The Effects Of The Latino-Hispanic Vote On The 2012 Presidential Election

With the rapid growth of the Latino-Hispanic population, from one eighth in 2000 to one sixth of the population in 2010 according to the Census Bureau, the 2012 Presidential Election will be giving President Obama a tremendous edge in states that otherwise would be major battlegrounds.

Assuming a decent turnout for Obama among Latinos-Hispanics, as well as African Americans, Obama is now seen as likely, statistically, to win Nevada and Florida again and have a real shot at winning Georgia, which he failed to win in 2008.

Obama only needs to win 25 percent of the white vote in Georgia, 35 percent in Nevada, and just under 40 percent in Florida to win those states in the electoral college.
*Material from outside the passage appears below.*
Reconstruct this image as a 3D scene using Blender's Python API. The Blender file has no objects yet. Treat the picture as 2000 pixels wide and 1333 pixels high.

Obama’s call today for comprehensive immigration reform, calling on the Republican opposition to work together on this important issue, may be a political ploy, but realistically, if the GOP continues its hard line view on illegal immigrants, as in Arizona, the result is likely to be a smashing defeat in 2012, and this is not considering the issue that the Republicans seem unable to come up with a winner, someone that turns party members on and is likely to draw the votes of other than whites in the population.

It seems to the author that only Jon Huntsman, and possibly Mitt Romney, even have the potential to appeal to non white voters in 2012, but the odds of either being the nominee seems remote at this point of time.